What was really strange and good about this documentary was the end, where it criticized Mandela's economic policies. It discussed how Mandela has allowed Western companies to exploit South Africa for its resources, mostly diamonds. It explained how Mandela was in the pocket of these companies as early as the 50s, when they gave money to the movement. It then showed the dire consequences of this, mostly the rampant unemployment and poverty. Although this section of the documentary felt tacked on, I liked that it didn't make Mandela out to be a saint when he wasn't.
I'm declaring this research a success.

Sunday, May 16, 2010

loudQUIETloud: a film about the pixies

The Pixies are that band whose music you’ve heard but probably never heard of, unless you are a hardcore early 90s music fan. The documentary loudQUIETloud follows their reunion tour, showing how disconnected the members are from one another, shedding light on what probably broke them up in the first place. Black Francis and Kim Deal seem particularly at odds with each other, which is probably why they had separate tour buses.
What I really wanted to see was more about Joey Santiago, his wife Linda Mallari and their band the Martinis. When I was in middle school, my friend Emily was obsessed with their most famous song “Free,” and I ended up falling in love with it too. I’d like to see an entire documentary following them, or even Deal, the female singer and bass guitarist.
As someone who likes but is not a huge fan of the Pixies, I really liked this documentary. There was something brave in showing how uncomfortable much of the film was and band members were.

Friday, May 14, 2010

Do Not Go Gentle: Notes On Reading Poetry Outloud


One of the best things about poetry on the Internet is that it is easy to access poets reading poems. I'm not sure, in this above example, of "Do Not Go Gentle into that Good Night," if this is Dylan Thomas or not, but if it is, I'm struck by how powerful and certain his voice is.
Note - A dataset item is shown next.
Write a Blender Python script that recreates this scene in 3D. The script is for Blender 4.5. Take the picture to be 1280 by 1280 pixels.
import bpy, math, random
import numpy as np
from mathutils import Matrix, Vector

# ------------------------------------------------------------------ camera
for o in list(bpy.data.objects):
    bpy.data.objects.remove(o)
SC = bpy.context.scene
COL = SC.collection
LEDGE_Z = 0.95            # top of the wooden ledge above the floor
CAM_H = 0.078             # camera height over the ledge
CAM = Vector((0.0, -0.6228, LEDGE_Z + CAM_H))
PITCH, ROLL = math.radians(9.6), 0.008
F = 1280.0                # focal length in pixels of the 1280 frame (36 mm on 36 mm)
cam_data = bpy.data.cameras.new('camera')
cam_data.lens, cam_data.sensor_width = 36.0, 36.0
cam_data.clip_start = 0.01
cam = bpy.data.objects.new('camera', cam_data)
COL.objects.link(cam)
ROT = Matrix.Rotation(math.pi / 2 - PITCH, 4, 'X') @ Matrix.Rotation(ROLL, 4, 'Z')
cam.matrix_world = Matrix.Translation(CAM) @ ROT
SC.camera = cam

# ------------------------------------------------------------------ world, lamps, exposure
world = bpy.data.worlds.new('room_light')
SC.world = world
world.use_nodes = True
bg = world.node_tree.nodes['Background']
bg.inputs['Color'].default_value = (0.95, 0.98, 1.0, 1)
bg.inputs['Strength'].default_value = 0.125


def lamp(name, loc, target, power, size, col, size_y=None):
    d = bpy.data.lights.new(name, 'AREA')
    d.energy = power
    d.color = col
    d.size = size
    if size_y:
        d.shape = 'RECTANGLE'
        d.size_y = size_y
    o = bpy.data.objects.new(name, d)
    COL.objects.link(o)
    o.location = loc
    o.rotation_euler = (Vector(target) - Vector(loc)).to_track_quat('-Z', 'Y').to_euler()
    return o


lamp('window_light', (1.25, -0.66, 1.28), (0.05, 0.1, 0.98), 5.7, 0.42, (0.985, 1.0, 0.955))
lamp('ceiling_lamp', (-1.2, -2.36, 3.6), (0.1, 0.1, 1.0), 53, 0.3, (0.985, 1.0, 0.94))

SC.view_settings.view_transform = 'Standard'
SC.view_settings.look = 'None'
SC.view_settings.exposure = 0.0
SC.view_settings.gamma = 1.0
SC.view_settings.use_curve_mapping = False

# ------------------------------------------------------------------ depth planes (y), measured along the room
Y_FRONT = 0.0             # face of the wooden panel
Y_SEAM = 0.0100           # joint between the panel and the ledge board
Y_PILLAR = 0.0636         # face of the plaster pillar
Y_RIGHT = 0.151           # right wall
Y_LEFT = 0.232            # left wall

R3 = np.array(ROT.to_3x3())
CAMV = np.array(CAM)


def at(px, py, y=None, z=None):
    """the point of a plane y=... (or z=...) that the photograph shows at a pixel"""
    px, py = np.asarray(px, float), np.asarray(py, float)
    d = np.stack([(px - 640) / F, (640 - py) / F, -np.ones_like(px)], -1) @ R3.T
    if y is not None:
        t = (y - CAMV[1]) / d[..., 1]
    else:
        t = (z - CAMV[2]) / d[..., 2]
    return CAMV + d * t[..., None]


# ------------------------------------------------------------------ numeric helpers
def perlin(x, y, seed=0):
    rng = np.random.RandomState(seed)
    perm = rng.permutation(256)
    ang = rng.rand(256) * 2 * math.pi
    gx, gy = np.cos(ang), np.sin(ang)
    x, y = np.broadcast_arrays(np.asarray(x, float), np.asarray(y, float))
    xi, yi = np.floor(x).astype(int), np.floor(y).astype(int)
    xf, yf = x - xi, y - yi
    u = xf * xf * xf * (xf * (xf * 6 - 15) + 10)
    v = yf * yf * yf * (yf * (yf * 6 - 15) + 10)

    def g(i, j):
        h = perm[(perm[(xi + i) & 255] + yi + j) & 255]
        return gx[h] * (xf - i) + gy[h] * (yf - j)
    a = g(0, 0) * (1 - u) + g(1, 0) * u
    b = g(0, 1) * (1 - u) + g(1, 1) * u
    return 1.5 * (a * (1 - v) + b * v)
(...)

The first time I heard Sylvia Plath's voice, I was really surprised by it. Even now, there is something about her voice that feels foreign to me, like the voice doesn't quite fit the words. Her voice is so proper; she makes me think of good, elite breeding, New England winters on Seven Sisters campuses, quiet nights on a summer's coast. Her words are so angry, so reckless, so unlike her voice. I love the juxtaposition. "And then I knew what to do." You can just barely hear her say "do" at that moment; it's almost a whisper.
The best poems are the ones that, when read outloud, haunt your dreams. There's something haunting in both of these poets.